Fire: The Flamin’ Facts
In 2014, Phil published Fire: The Flamin’ Facts, a book five years in the making, rooted in four decades of lived investigative experience. It is not a conventional fire safety manual, though it functions as the best of its kind. It is part biography, part forensic case study, part reference text, a book that takes the reader from the fundamental science of combustion through real-world fire events, personal accounts, and hard-won lessons from a career most people will never come close to experiencing. The book has drawn strong praise from readers who describe it as essential reading for businesses, laboratories, fire stations, and manufacturing facilities.
Continuing, Grounded in the Same Principles
What drives someone to spend over six decades returning to fire scenes, long after the flames are out?
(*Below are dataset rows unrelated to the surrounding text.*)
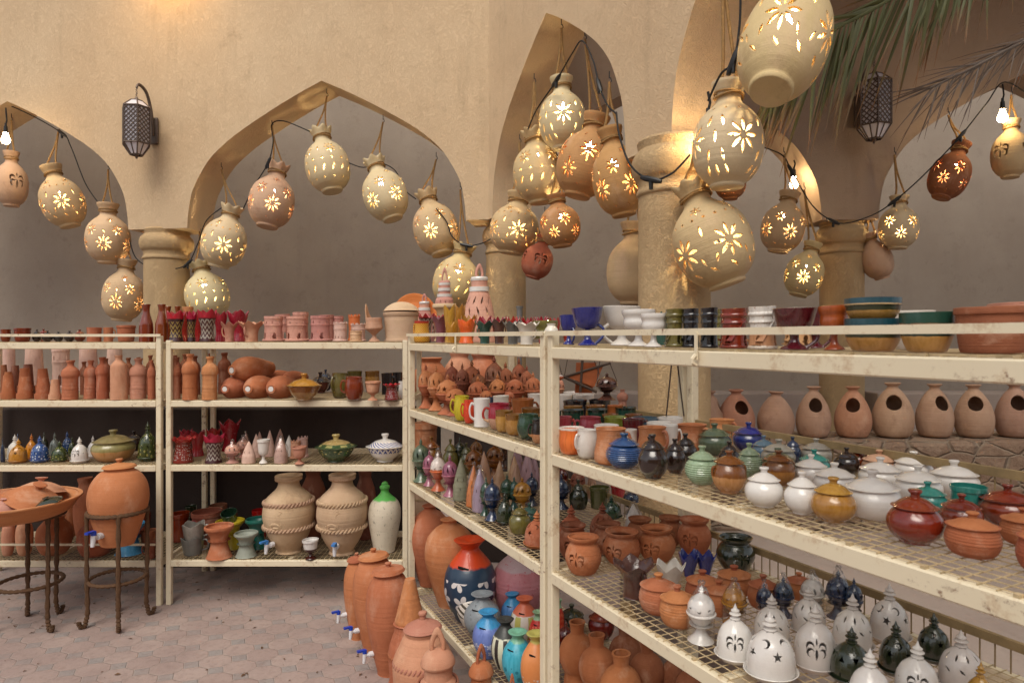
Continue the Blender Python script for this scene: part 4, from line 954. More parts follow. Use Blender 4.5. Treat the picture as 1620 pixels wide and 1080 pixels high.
# ---- long near rack, wing from the corner and wing nearest the camera share one run of shelves ----
NR = 'near rack'; CR = 'corner rack'
section(CR, 1, '''
spiky_vase tri 662 688 493 .09 0|red rimmed black and white painted cup|cup
tall_mug checker 655 680 508 .06 150|chequered yellow and red painted mug|mug
spiky_vase plum 682 712 496 .08 80|plum vase with a pointed rim|vase
hand_vase mustard 702 722 487 .10|tall mustard vase with pointed rim|vase
hand_vase mustard 717 737 487 .20|tall mustard vase with pointed rim|vase
star_bowl ochre 703 728 506 .06|squat ochre cup|cup
hand_vase or_bright 724 751 508 .07|bright orange vase with pointed rim|vase
spiky_vase tealgrn 752 782 505 .06 210|dark green pointed cup|cup
spiky_vase brownsp 776 804 502 .10|brown vase with pointed rim|vase
spiky_vase greysp 796 826 505 .06|grey brown vase with pointed rim|vase
spiky_vase starwh 814 852 507 .07|white vase with pointed rim|vase
dish olive 842 883 507 .22 0 1.545|flat olive dish|dish
jar starwh 860 884 512 .2|white patterned round vase|vase
star_bowl starred 684 712 494 .3|red star bowl|bowl
star_bowl starred 708 734 497 .34|red star bowl|bowl
star_bowl mustard 728 756 495 .22|mustard star bowl|bowl
star_bowl starred 752 780 497 .25|red star bowl|bowl
star_bowl starred 776 802 498 .34|red star bowl|bowl
star_bowl starred 800 824 497 .30|red star bowl|bowl
star_bowl starred 824 846 499 .38|red star bowl|bowl
star_bowl starred 846 868 497 .30|red star bowl|bowl
star_bowl starred 866 888 499 .38|red star bowl|bowl
star_bowl starred 886 908 498 .45|red star bowl|bowl
band_lantern cream/white/pink 684 721 423 .42|cream lantern with white bands and ring|lantern pot
cone_lantern pink/white 727 788 420 .40|big pink cone lantern with ring|lantern pot
cone_lantern pink/white 652 690 466 .36|low pink cone lantern|lantern pot
''', 'w')
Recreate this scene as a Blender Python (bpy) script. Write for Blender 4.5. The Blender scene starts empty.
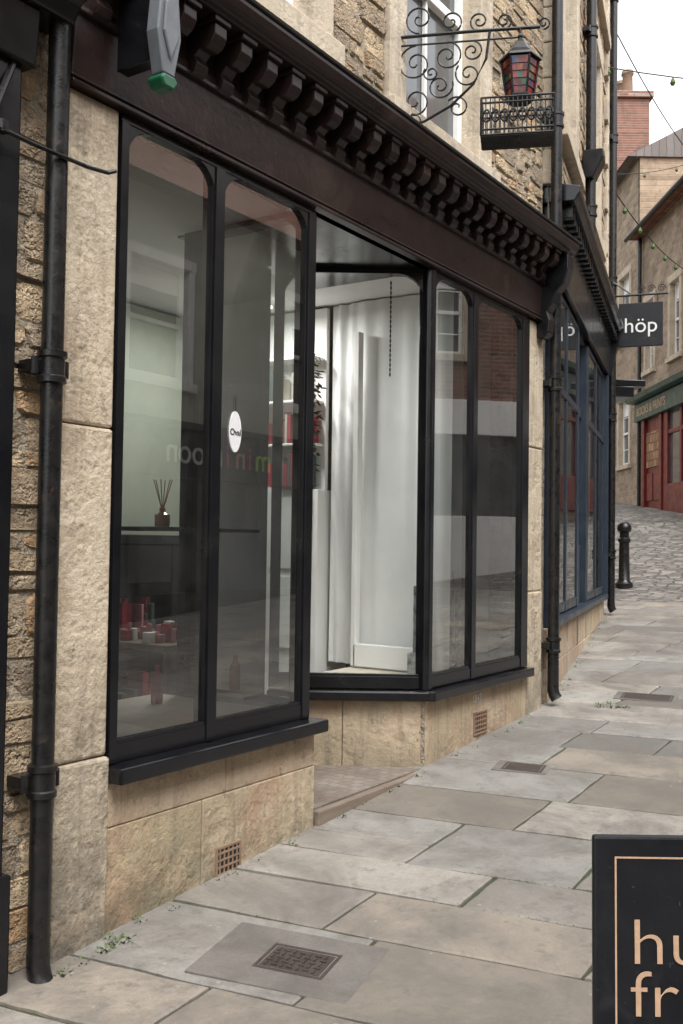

Partly discipline, no doubt. Partly experience. But at its core, it is a consistent commitment to understanding cause with clarity and precision, an approach that continues to define Phil’s work today.
Even after decades in the field, his work remains grounded in the same principles that have shaped his career from the outset—careful observation, disciplined analysis, and a focus on evidence above all else. As the demands on forensic investigation continue to evolve, Southern Fire Forensics continues to support complex investigations across Australia, combining decades of operational experience with disciplined forensic analysis and court-ready reporting.